● **YOUR INSTRUCTIONS**:
Look through the records that follow. Copy every line containing the word "pixels".

Start of AVAILABLE RECORDS

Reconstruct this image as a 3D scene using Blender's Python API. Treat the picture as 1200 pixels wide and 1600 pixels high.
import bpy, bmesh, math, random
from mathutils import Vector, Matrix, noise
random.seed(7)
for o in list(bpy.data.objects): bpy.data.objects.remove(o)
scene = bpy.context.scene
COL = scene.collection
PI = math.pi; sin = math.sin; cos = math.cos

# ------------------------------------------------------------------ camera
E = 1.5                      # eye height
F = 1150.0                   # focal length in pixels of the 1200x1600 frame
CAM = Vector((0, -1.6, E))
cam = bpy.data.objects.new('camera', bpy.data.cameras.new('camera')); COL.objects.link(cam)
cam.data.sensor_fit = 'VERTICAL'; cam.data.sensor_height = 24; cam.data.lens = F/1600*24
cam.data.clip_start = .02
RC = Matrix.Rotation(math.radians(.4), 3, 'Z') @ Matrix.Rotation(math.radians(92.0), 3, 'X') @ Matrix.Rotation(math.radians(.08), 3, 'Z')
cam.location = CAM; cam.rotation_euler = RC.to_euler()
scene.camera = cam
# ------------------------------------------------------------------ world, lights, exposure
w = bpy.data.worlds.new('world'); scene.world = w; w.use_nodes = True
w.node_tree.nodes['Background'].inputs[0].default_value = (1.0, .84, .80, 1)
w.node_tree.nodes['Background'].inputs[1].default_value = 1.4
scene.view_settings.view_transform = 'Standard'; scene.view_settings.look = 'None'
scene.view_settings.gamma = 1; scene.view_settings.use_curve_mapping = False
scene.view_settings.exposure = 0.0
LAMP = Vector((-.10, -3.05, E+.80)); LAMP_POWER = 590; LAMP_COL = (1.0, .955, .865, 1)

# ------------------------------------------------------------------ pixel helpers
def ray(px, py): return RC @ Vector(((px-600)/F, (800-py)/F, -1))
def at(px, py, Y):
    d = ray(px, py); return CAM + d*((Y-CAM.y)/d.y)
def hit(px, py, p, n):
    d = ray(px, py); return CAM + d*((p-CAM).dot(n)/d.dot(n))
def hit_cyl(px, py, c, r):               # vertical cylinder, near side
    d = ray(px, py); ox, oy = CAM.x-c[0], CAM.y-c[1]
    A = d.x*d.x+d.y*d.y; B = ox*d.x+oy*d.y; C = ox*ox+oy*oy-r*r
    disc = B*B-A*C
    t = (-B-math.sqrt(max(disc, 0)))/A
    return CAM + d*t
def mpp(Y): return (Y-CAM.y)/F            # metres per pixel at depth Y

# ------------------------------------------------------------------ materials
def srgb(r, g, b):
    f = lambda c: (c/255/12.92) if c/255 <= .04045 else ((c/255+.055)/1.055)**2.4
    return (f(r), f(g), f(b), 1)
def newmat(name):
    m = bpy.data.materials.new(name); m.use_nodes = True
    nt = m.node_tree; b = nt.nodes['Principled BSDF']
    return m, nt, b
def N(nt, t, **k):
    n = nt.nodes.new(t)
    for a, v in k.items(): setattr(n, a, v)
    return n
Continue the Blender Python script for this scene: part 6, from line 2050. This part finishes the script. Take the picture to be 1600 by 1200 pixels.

End of AVAILABLE RECORDS

● **PROBLEM SOLUTION**:
Reconstruct this image as a 3D scene using Blender's Python API. Treat the picture as 1200 pixels wide and 1600 pixels high.
F = 1150.0                   # focal length in pixels of the 1200x1600 frame
Continue the Blender Python script for this scene: part 6, from line 2050. This part finishes the script. Take the picture to be 1600 by 1200 pixels.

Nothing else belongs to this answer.